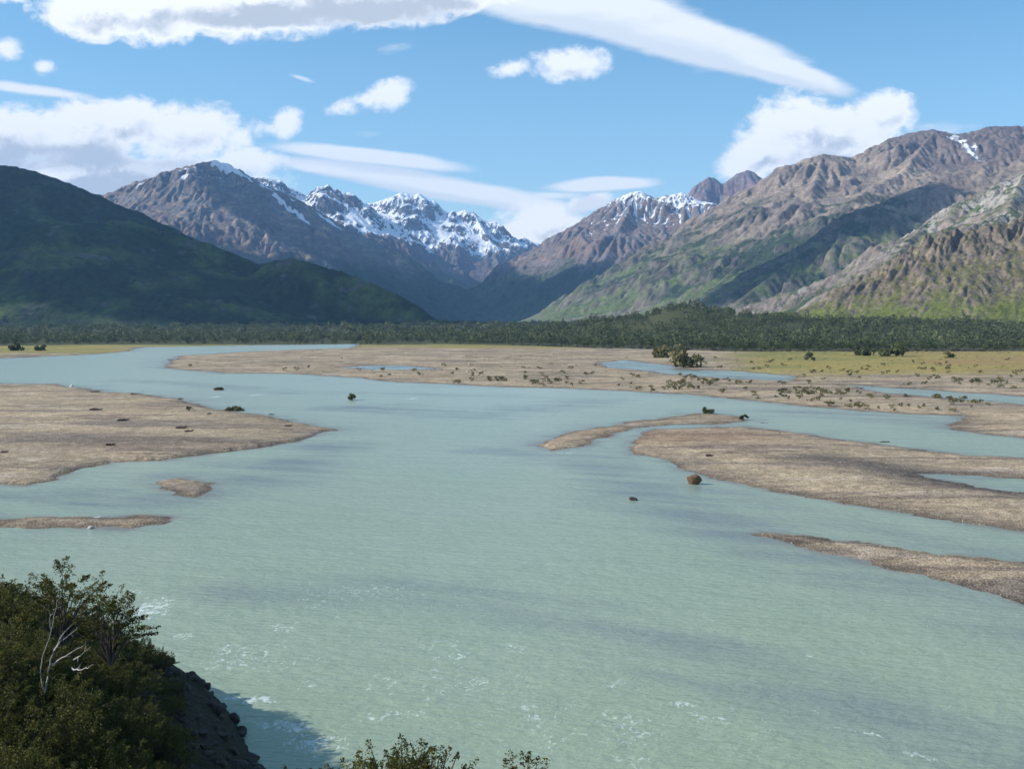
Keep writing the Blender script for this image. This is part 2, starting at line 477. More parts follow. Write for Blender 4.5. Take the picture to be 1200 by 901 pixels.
def paint_right(X, Y, h, s, c, gx, gy):
    n = fbm(X / 240, Y / 240, 5, 29); n2 = fbm(X / 90, Y / 90, 4, 39)
    st = fbm(X / 900, (Y * .95 + X * .35) / 150, 5, 47)      # ribs and woods that run down the slope to the left
    col = rocks(X, Y, h, s, 17, (C(.26, .21, .165), C(.185, .15, .13), C(.29, .235, .175)), 520)
    top = sstep(780, 980, h + n * 60) * sstep(500, 1500, X - 1000)
    col = lerp(col, np.broadcast_to(C(.165, .13, .12), col.shape), top * .9)
    pk = np.maximum(ell(X, Y, 960, 205, 6300, 420, 800), ell(X, Y, 1040, 205, 6000, 300, 420))
    col = lerp(col, np.broadcast_to(C(.40, .32, .23), col.shape), pk * sstep(-.3, .2, n) * .85)
    gr = sstep(620, 300, h + n * 160)
    gcol_ = lerp(np.broadcast_to(GRASS, col.shape), np.broadcast_to(C(.17, .16, .11), col.shape), sstep(-.1, .25, st + n2 * .4))
    col = lerp(col, gcol_, gr * .92)
    wood = sstep(820, 640, h + n * 200) * sstep(-.10, .08, st + n2 * .35) * sstep(80, 200, h + n * 120)
    col = lerp(col, np.broadcast_to(C(.036, .056, .030), col.shape), wood * .95)
    rk = sstep(.85, 1.15, s + n2 * .3)
    col = lerp(col, np.broadcast_to(ROCK_PURP, col.shape), rk * .5)
    sn = ell(X, Y, 1122, 165, 6300, 60, 420) * .6 + ell(X, Y, 1140, 158, 6300, 60, 260) * .4
    sn = sn * sstep(700, 900, h) * (1 + n2)
    return col, np.clip(sn, 0, 1)

def paint_outcrop(X, Y, h, s, c, gx, gy):
    n = fbm(X / 150, Y / 150, 5, 49); n2 = fbm(X / 50, Y / 50, 4, 59)
    col = np.broadcast_to(C(.125, .135, .06), X.shape + (3,))
    col = lerp(col, np.broadcast_to(C(.17, .16, .10), col.shape), sstep(-.2, .3, n2))
    col = lerp(col, np.broadcast_to(FOREST * 1.3, col.shape), sstep(.0, .25, n + n2 * .4) * .9)
    rk = sstep(.62, .95, s + n2 * .35)
    col = lerp(col, np.broadcast_to(lerp(np.broadcast_to(C(.235, .195, .165), col.shape), np.broadcast_to(PALE, col.shape), sstep(-.1, .3, n + (h - 350) / 600)), col.shape), rk)
    return col, np.zeros(X.shape)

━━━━

* [WHAT THE TASK REQUIRES]:
Reproduce exactly the run of lines that opens the listing and closes with the line holding "return col, np.clip(sn, 0, 1)". Pictures are excluded.

* [RESULT FOR THIS EXERCISE]:
Keep writing the Blender script for this image. This is part 2, starting at line 477. More parts follow. Write for Blender 4.5. Take the picture to be 1200 by 901 pixels.
def paint_right(X, Y, h, s, c, gx, gy):
    n = fbm(X / 240, Y / 240, 5, 29); n2 = fbm(X / 90, Y / 90, 4, 39)
    st = fbm(X / 900, (Y * .95 + X * .35) / 150, 5, 47)      # ribs and woods that run down the slope to the left
    col = rocks(X, Y, h, s, 17, (C(.26, .21, .165), C(.185, .15, .13), C(.29, .235, .175)), 520)
    top = sstep(780, 980, h + n * 60) * sstep(500, 1500, X - 1000)
    col = lerp(col, np.broadcast_to(C(.165, .13, .12), col.shape), top * .9)
    pk = np.maximum(ell(X, Y, 960, 205, 6300, 420, 800), ell(X, Y, 1040, 205, 6000, 300, 420))
    col = lerp(col, np.broadcast_to(C(.40, .32, .23), col.shape), pk * sstep(-.3, .2, n) * .85)
    gr = sstep(620, 300, h + n * 160)
    gcol_ = lerp(np.broadcast_to(GRASS, col.shape), np.broadcast_to(C(.17, .16, .11), col.shape), sstep(-.1, .25, st + n2 * .4))
    col = lerp(col, gcol_, gr * .92)
    wood = sstep(820, 640, h + n * 200) * sstep(-.10, .08, st + n2 * .35) * sstep(80, 200, h + n * 120)
    col = lerp(col, np.broadcast_to(C(.036, .056, .030), col.shape), wood * .95)
    rk = sstep(.85, 1.15, s + n2 * .3)
    col = lerp(col, np.broadcast_to(ROCK_PURP, col.shape), rk * .5)
    sn = ell(X, Y, 1122, 165, 6300, 60, 420) * .6 + ell(X, Y, 1140, 158, 6300, 60, 260) * .4
    sn = sn * sstep(700, 900, h) * (1 + n2)
    return col, np.clip(sn, 0, 1)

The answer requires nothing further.